Suele pensarse que el fascismo en sus diferentes expresiones fue religioso. No es exacto, salvo en España, donde Franco fue el caudillo por la gracia de Dios y el catolicismo la religión oficial. Del fascismo y del nazismo no se escapó siquiera la religión católica. Aunque Mussolini dijo (retóricamente) que el Estado era católico, añadió que también era exclusiva y esencialmente fascista. Con Alemania la Iglesia tuvo mayores problemas, mismos que muchos católicos, por ejemplo de México, no percibieron al apoyar a Hitler. El muy conservador papa Pío XI, el mismísimo que apoyara a Mussolini y que incitara a la Guerra Cristera en México con su encíclica Iniquis afflictisque de 1926, dirigió una poco divulgada encíclica sobre todo a la clerecía alemana (1937), cuyo solo título revela la inquietud del Vaticano por la evolución del nazismo alemán después del acuerdo de 1933 entre la Santa Sede y el Reich.

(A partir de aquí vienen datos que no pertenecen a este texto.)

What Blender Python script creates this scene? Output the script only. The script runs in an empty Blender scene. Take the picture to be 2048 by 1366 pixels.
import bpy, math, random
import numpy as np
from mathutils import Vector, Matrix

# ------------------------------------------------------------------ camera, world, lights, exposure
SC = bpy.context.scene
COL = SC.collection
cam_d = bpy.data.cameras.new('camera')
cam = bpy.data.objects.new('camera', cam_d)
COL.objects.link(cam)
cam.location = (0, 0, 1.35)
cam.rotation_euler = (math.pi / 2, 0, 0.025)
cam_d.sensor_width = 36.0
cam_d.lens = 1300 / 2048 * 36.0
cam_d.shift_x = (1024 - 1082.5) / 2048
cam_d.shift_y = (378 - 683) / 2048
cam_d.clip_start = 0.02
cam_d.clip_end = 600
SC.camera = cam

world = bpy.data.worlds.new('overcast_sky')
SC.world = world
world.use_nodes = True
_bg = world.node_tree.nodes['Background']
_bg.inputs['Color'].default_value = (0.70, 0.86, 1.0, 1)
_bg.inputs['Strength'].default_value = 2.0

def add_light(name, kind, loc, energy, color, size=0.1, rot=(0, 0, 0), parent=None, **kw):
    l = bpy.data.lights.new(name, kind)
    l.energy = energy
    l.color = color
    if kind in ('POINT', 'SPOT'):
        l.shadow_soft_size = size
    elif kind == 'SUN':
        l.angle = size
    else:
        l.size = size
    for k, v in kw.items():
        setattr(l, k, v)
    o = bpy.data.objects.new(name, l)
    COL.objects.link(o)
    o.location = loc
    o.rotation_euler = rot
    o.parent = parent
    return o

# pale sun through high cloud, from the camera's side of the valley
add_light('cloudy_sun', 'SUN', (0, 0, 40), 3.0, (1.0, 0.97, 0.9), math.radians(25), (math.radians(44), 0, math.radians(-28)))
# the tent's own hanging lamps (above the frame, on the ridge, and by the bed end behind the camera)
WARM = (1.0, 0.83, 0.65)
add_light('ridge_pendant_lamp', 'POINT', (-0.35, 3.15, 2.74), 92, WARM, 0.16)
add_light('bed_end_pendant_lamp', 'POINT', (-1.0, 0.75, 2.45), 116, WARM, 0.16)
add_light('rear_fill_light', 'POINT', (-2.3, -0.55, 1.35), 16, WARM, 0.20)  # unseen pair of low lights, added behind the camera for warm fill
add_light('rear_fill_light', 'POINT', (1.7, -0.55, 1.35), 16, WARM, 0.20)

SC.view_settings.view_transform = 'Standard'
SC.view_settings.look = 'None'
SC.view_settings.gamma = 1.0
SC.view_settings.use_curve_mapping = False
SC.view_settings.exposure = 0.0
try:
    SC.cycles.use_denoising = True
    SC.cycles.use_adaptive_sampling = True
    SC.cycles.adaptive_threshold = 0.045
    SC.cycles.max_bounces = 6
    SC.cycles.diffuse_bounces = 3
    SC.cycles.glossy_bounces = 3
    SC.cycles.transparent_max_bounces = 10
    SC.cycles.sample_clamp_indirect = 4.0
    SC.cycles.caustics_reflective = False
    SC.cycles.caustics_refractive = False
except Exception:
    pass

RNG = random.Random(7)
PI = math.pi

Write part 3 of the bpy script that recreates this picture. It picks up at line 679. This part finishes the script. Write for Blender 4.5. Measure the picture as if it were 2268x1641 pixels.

Fue la única encíclica titulada en alemán: Mit Brennender Sorge ( Con ardiente preocupación), referida, en ese caso, a la defensa de la Iglesia y el catolicismo ante las amenazas del gobierno alemán. Pocos, si algunos, se enteraron de esa encíclica en otras latitudes y menos todavía que la última encíclica de ese papa, que quedó en borrador porque falleció, condenaba el antisemitismo de los nazis.
 
El racismo, que es otro aspecto reprobable de los fascismos europeos, tampoco fue generalizado. En Italia se impuso sobre todo a partir de la ocupación alemana. En España y en Portugal prácticamente no existió, en Hungría el mismo Horthy no coincidía con el antijudaísmo de algunos de sus ministros, aunque terminó asumiéndolo (relativamente) a cambio de la ayuda económica de Alemania. En este país, en cambio, el régimen persiguió y asesinó a comunistas, católicos, judíos y gitanos (el Holocausto).
 
Finalmente, el fascismo en sus distintas expresiones, como en otros regímenes totalitarios, significó la proscripción de los partidos políticos, salvo el oficial; se coartó la libertad de prensa, se suspendieron los derechos sindicales y se hizo uso generalizado de la violencia contra todo tipo de oposición. Surgió el Estado corporativo y totalitario al cual debía subordinarse el individuo.
 
Parafraseando un texto de Gilbert Badia, los fascistas lograron convertir los resentimientos y temores de origen económico, sobre todo entre las víctimas de la acumulación capitalista y de sus crisis, hacia la esfera extraeconómica: anticomunismo, racismo, antisemitismo, xenofobia que, en el caso del fascismo alemán (nazismo), fueron sus características más patológicas. Aun así tuvo seguidores y, tristemente, todavía los tiene aunque no conozcan su historia, o tal vez porque no la conocen.